Woolwich ferry history

Early origins

Ever wondered about the history of the Woolwich ferry?

Its origins can be traced back to the 1300s, when Woolwich was a fishing village and the town had the right to run a ferry. The ferry ran between Woolwich on the north shore and Warren Lane on the south shore.

The earliest references to the ferry can be found in the state papers of 1308, when the waterman who ran it, William de Wicton, sold his business and house to William atte Halle, for £10. In 1320 the ferry was sold again for 100 silver marks. There is no further mention of the ferry during the years that Woolwich rose to prominence as a royal dockyard under Henry VIII and Elizabeth I.

Developments in the 1800s

Later, as London expanded, the movement of troops and supplies became a problem. In 1810 the army established its own ferry that ran from Woolwich Arsenal to Duvals Wharf.

Western ferry

In 1811 an Act of Parliament was passed to establish a ferry across the Thames from Woolwich at the Old Ballast or Sand Wharf, opposite Chapel Street (now Chapel Hill) where the dockyard then terminated.

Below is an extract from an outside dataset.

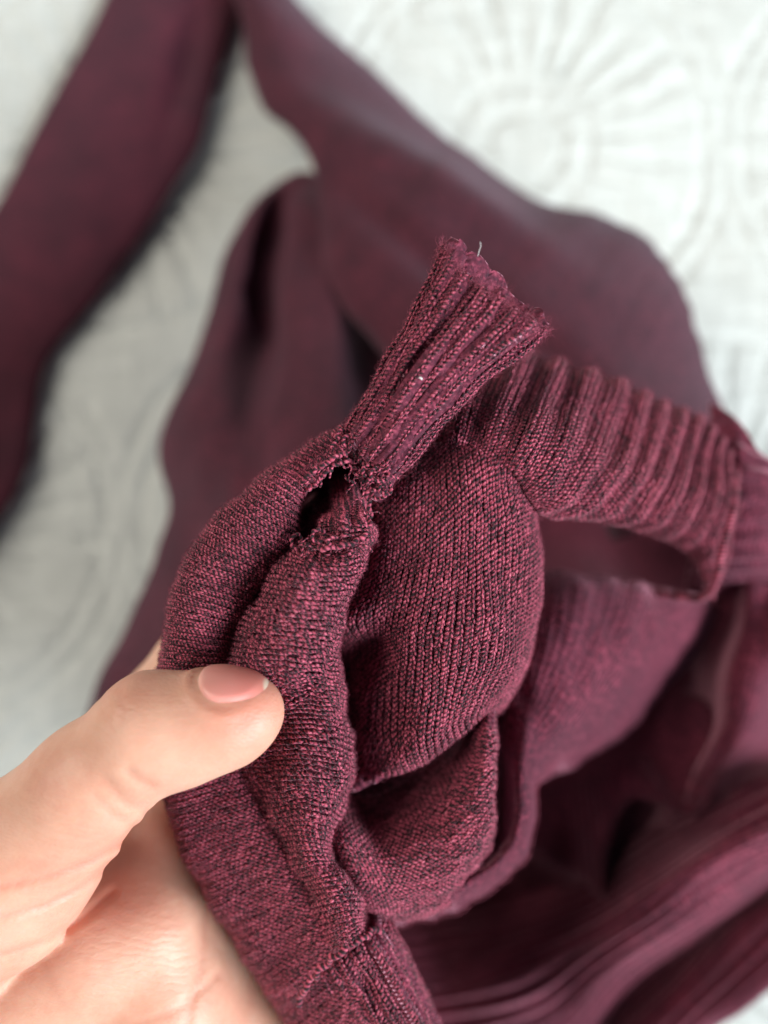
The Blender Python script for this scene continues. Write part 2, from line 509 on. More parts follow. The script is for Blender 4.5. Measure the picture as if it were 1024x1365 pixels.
# ------------------------------------------------------------------ bed
def build_bed():
    def axis(lo, hi, step, ext):
        core = np.arange(lo, hi + step, step)
        out = np.array([0.01, 0.03, 0.08, 0.2, 0.45, ext])
        return np.concatenate([(lo - out)[::-1], core, core[-1] + out])
    x = axis(-0.25, 0.25, 0.0021, 0.9)
    y = axis(-0.31, 0.31, 0.0021, 0.9)
    X, Y = np.meshgrid(x, y)
    # stitched medallions: rings with rays, sitting on an offset lattice
    pit = 0.222
    c0 = W((700, 190, 420))
    gx, gy = (X - c0[0]) / pit, (Y - c0[1]) / (pit * 0.94)
    row = np.round(gy)
    sx = gx - 0.5 * (np.abs(row) % 2)
    cx = np.round(sx)
    lx, ly = (sx - cx) * pit, (gy - row) * pit * 0.94
    r = np.hypot(lx, ly); th = np.arctan2(ly, lx)
    warp = 0.0022 * wob(X * 60, Y * 60, 3) + 0.0009 * wob(X * 260, Y * 260, 4)
    rr = r + warp

    def groove(d, wdt): return np.exp(-(d / wdt) ** 2)
    Z = np.zeros_like(X)
    for R0, dep in ((0.101, 1.0), (0.112, 0.9), (0.037, 0.9), (0.020, 0.7)):
        Z -= dep * 0.0027 * groove(rr - R0, 0.0025) * (0.75 + 0.35 * wob(X * 90, Y * 90, 6))
    nray = 26
    ph = (th / (2 * math.pi) * nray + 0.05 * wob(X * 40, Y * 40, 5)) % 1.0 - 0.5
    arc = ph * 2 * math.pi * r / nray
    inring = 1 / (1 + np.exp(-(rr - 0.040) / 0.0015)) * 1 / (1 + np.exp((rr - 0.098) / 0.0015))
    Z -= 0.0029 * (0.7 + 0.5 * wob(X * 80, Y * 80, 7)) * groove(arc + 0.0012 * wob(X * 150, Y * 150, 8), 0.0022) * inring
    ph2 = (th / (2 * math.pi) * 13) % 1.0 - 0.5
    inn = 1 / (1 + np.exp((rr - 0.035) / 0.0015)) * (rr > 0.02)
    Z -= 0.0012 * groove(ph2 * 2 * math.pi * r / 13, 0.0016) * inn
    # gauze crinkle
    Z += 0.0006 * wob(X * 160, Y * 520, 11, 7, 0.6, 1.4) + 0.0005 * wob(X * 520, Y * 160, 12, 7, 0.6, 1.4)
    Z += 0.0022 * wob(X * 22, Y * 22, 13, 6)
    Z -= Z.mean() + 0.0035
    nv, nu = X.shape
    idx = np.arange(nv * nu).reshape(nv, nu)
    q = np.stack([idx[:-1, :-1], idx[:-1, 1:], idx[1:, 1:], idx[1:, :-1]], -1).reshape(-1, 4)
    me = new_mesh("bedspread", np.stack([X, Y, Z], -1), q)
    o = add_obj("bedspread", me, M_BED)
    tag(o, "white quilted bedspread with stitched rings and rays under the sweater", "bedspread", "structure")


build_bed()

# ------------------------------------------------------------------ sweater
sweater = bpy.data.objects.new("sweater", None)
COL.objects.link(sweater)
sweater.location = (0, 0, 0)
tag(sweater, "burgundy marled knit sweater with a torn neckband seam, held above the bed", "sweater")


def part(surf, name, mat, label=None, sink=0.0, thick=0.0014, step=None):
    o = surf.sheet(name, mat, sweater, sink, thick, step=step or (3 if sink > 0 or name != "hem_rib" else 2))
    if label: o["label"] = label
    return o


def tube_rows(edges, bulge, dback=30, asym=0.0):
    """edges: list of (Lx, Ly, Rx, Ry, d) ; makes a soft flattened tube section for each"""
    rows = []
    for e in edges:
        lx, ly, rx, ry, d = e[:5]
        bl = e[5] if len(e) > 5 else bulge
        row = []
        for a, up in ((0.10, -min(dback, 420 - d)), (0.0, -min(dback, 420 - d) * 0.45), (0.0 + 0.02, 0.0), (0.15, 0.55), (0.35, 0.95), (0.55, 1.0 + asym), (0.78, 0.7), (0.96, 0.08), (1.0, -min(dback, 420 - d) * 0.4), (0.92, -min(dback, 420 - d))):
            dz = up * bl if up > 0 else -up * 0 + up
            row.append((lx + (rx - lx) * a, ly + (ry - ly) * a, d - (up * bl if up > 0 else up)))
        rows.append(row)
    return rows


# --- the sleeve lying far left
def dispA(U, V, X, Y, s):
    return (0.0012 * wob(X / 60, Y / 130, 21) + 0.0005 * wob(X / 28, Y / 60, 22)
            - 0.006 * np.exp(-((X - (250 - (Y - 60) * 0.25)) / 18) ** 2) * np.exp(-((Y - 90) / 80) ** 2))


A = Surf(tube_rows([(180, -90, 345, -60, 414), (140, 0, 318, 20, 414), (97, 80, 294, 95, 414), (60, 150, 270, 185, 414),
                    (22, 228, 228, 258, 414), (-25, 310, 172, 343, 414), (-65, 395, 112, 422, 414), (-105, 480, 63, 485, 414),
                    (-135, 570, 46, 555, 414), (-150, 650, 36, 625, 414), (-175, 730, 0, 695, 414), (-190, 830, -60, 770, 414)], 7, dback=5), dispA)
part(A, "sleeve", M_FAR, label="dull burgundy sleeve lying at the far left of the bed")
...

The ferry became known as the western ferry and was run by a company that called itself The Woolwich Ferry Company. Shareholders included the Lady of the Manor, Dame Jane Wilson, her son Sir John Thomas Maryon Wilson, John Long and John Stride.

The western ferry continued to operate until 1844, when the company was dissolved after a history of inept management.

Free ferry

The free Woolwich ferry was established in the late 1880s.